TFM Sunrise Update 11-7-19


Corn futures were steady overnight after experiencing a technical breakdown in Wednesday’s trade. The poor showing yesterday and defensive posturing in front of Friday’s Supply and Demand report is highlighted by this year’s prolonged harvest exerting some pressure. The bearish tilt in corn has the market technically oversold which would support a rebound if reversal action occurs. Dec corn is now trading just south of the 3.80 price level for the first time in almost a month. Trade estimates for this morning’s USDA Weekly Export Sales are 300,000 to 650,000 tons.


Soybean futures inched upward overnight, posting gains of 2 to 3 cents. Good demand provides underlying support as does some adverse weather for the northern Corn Belt where growers have faced difficulty in getting beans harvested. Trade estimates for this morning’s USDA Weekly Export Sales are  600,000 to 1.20 mil tons. Meanwhile, Newswires report that Beijing and Washington have agreed to remove existing tariffs in tranches, China’s Commerce Ministry said Thursday. “This is what [the two sides] agreed on following careful and constructive negotiations over the past two weeks,” ministry spokesman Gao Feng said at a routine briefing. If a phase-one deal is signed, China and the U.S. should remove the tariffs at the same time and by the same amount, Mr. Gao said, adding that it was an important condition for a deal. He didn’t give any information on when and where a deal could be signed. “The trade war started with increasing tariffs and should end in removing all tariffs,” Mr. Gao said. Removing all existing tariffs has always been Beijing’s bottom line to reach a trade deal with Washington. The U.S. has for months balked at scrapping all tariffs, aiming to keep at least some in place as a way to pressure China.
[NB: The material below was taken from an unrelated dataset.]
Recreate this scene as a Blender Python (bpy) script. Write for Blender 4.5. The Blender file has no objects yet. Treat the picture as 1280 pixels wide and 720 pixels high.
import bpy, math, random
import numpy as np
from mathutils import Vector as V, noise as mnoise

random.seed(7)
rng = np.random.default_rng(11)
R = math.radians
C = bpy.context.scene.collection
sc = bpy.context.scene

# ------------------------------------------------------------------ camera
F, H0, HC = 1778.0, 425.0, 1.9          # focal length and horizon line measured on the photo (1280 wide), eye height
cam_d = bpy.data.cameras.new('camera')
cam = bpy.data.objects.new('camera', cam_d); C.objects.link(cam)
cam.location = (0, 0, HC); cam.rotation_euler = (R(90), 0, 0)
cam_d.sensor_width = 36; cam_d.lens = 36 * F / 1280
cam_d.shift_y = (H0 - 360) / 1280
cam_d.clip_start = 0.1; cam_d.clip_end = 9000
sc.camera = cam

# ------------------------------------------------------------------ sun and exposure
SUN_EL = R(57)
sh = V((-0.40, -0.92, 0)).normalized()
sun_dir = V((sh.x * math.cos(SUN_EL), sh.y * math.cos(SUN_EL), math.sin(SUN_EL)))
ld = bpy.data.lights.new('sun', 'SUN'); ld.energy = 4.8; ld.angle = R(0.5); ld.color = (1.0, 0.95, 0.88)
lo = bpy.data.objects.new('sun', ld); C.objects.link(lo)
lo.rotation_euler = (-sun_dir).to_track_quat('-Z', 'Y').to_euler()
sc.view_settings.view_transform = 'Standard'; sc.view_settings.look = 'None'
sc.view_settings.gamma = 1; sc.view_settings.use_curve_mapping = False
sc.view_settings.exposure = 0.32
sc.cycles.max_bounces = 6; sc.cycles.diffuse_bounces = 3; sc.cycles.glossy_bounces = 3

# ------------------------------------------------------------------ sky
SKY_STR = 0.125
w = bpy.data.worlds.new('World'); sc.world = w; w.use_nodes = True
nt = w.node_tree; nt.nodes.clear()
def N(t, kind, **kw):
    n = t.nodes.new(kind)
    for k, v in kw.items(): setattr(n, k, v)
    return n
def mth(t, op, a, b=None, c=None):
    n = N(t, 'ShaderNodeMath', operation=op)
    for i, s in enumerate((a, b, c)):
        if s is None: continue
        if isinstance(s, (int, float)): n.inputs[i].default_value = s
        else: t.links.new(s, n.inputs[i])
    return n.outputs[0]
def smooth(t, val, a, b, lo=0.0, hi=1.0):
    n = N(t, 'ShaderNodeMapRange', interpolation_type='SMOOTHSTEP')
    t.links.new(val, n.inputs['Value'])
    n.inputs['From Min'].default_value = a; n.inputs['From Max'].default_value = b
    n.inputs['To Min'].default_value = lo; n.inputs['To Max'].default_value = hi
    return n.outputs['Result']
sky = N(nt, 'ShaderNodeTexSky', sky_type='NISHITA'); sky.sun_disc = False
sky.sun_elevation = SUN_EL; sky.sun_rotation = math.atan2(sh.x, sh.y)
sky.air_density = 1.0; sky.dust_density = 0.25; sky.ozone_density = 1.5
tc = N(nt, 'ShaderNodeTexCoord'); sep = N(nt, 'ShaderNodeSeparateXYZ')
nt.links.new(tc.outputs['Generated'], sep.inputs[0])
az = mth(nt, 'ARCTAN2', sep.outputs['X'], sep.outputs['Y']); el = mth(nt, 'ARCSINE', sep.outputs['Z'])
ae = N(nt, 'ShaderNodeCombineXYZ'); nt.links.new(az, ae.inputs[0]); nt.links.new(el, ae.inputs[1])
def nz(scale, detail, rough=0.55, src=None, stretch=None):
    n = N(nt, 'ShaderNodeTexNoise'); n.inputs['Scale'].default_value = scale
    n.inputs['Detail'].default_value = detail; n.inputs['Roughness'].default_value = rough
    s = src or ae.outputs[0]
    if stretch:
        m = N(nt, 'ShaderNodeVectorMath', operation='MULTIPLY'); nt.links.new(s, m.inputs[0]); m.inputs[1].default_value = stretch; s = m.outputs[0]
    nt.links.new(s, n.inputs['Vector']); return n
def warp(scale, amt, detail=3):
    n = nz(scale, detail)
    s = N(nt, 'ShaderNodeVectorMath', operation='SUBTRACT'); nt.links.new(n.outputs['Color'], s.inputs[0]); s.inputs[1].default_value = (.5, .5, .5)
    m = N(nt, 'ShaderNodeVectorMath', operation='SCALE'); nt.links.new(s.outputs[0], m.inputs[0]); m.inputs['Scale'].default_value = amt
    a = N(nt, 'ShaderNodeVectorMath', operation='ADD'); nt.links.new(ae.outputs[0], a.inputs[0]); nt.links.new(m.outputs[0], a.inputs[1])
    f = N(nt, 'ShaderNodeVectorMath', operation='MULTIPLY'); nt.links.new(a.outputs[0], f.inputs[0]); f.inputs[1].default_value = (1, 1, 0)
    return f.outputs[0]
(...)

Wheat futures closed mostly unchanged yesterday and were narrowly mixed overnight with Dec Cbot wheat up 2-1/2 cents and KC mostly steady. Prices continue to find support on expectations that world supply/demand numbers could be reduced in Friday’s report. Egypt’s latest tender to secure 175,000 tons of French and Russian wheat usually gives the market some underlying boost. Trade estimates for this morning’s USDA Weekly Export Sales are 350,000 to 600,000 tons.


Cattle futures are called steady. Prices have sagged since putting in new highs for the move to start the week but managed to come together late in Wednesday’s session finishing well off their lows. The Goldman Roll is expected to start tomorrow but many believe that not all of the entry of new longs into the second month contract are speculative longs. Some commercial longs are entering the market. Open interest is rising. Steady to higher cash is expected this week with higher cutout values noted. Cattle owners are pricing most cattle from $119-120. Packers have been reluctant buyers unless cattle are priced with last week’s prices.


Hog futures are called mixed. Volatility is the keyword that provides for trading opportunities but not much price direction of consistency, particularly in the actively traded nearby Dec contract. Traders pushed prices into an outside day event in yesterday’s trade and the market is expected to continue to sway back and forth as trade talks with China continue to heighten expectations for increased demand. Both bulls and bears have good arguments. We continue to believe daily slaughters are too big.